AUBURN, Ala. -- New quarterbacks Nick Marshall and Jeremy Johnson are learning Auburn's fast-paced offense on the fly.

And then some.

"Not only are you asking them to learn a new system and learn reads, you're asking them to do it at warp speed," said offensive coordinator Rhett Lashlee. "They've picked it up well."

That's good for Auburn, considering Marshall, the junior college transfer, and Johnson, last year's Mr. Football in Alabama, are getting the first-team snaps as the battle to become the opening day starter continues.

Lashlee said don't count Jonathan Wallace out of the race, either.

All three have strong arms, but Lashlee is looking for something more.

"It all goes back to who's going to earn the respect of their teammates. Who's the team believe in? Who does the offense believe in? Who's going to protect the ball? Who do we feel like we can trust?"

The quarterback race, the focus of fall practice anyway, jumped to warp speed on its own Monday when head coach Gus Malzahn announced that Kiehl Frazier had moved to safety, and Marshall and Johnson would get the first crack at the starting job.

The quarterback race is officially down to three. When will it be down to one?

"We don't have a date, but the quicker you can decide, the quicker you can move on preparing for your opponent," Lashlee said.

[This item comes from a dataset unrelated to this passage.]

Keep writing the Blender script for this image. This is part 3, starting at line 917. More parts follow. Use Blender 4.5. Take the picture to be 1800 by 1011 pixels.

Auburn scrimmaged in Jordan-Hare Stadium on Tuesday morning, but the practice showcased young players and reserves as much as Marshall and Johnson. When it was over, Lashlee said the Marshall and Johnson look " pretty much the same. We're running the same plays with all three of the guys. Each one of those guys do things a little bit different. But, right now, I don't think there's any part of the offense we could or could not run with either Nick or Jeremy over the other. I think both could fill the same role for us."

Marshall's path to Auburn has already included a stop at Georgia as a defensive back and to junior college as a quarterback.

"He's also two years older than the average young man coming out of high school," Lashlee said. "The natural maturity level I'm sure exist. While junior college is not the SEC, it's a step up in speed from a lot of high schools. That can't hurt."

Johnson is being asked to make an even bigger jump, from Carver High in Montgomery to the SEC.

Wallace is being held in reserve as the front-line competition continues between Marshall and Johnson.

"We were honest with him and those guys that we were going to let the two new guys, who don't have the same amount of reps, get more of the reps this week," Lashlee said.

It all goes back to who's going to earn the respect of their teammates. Who's the team believe in? Who does the offense believe in? Who's going to protect the ball? Who do we feel like we can trust?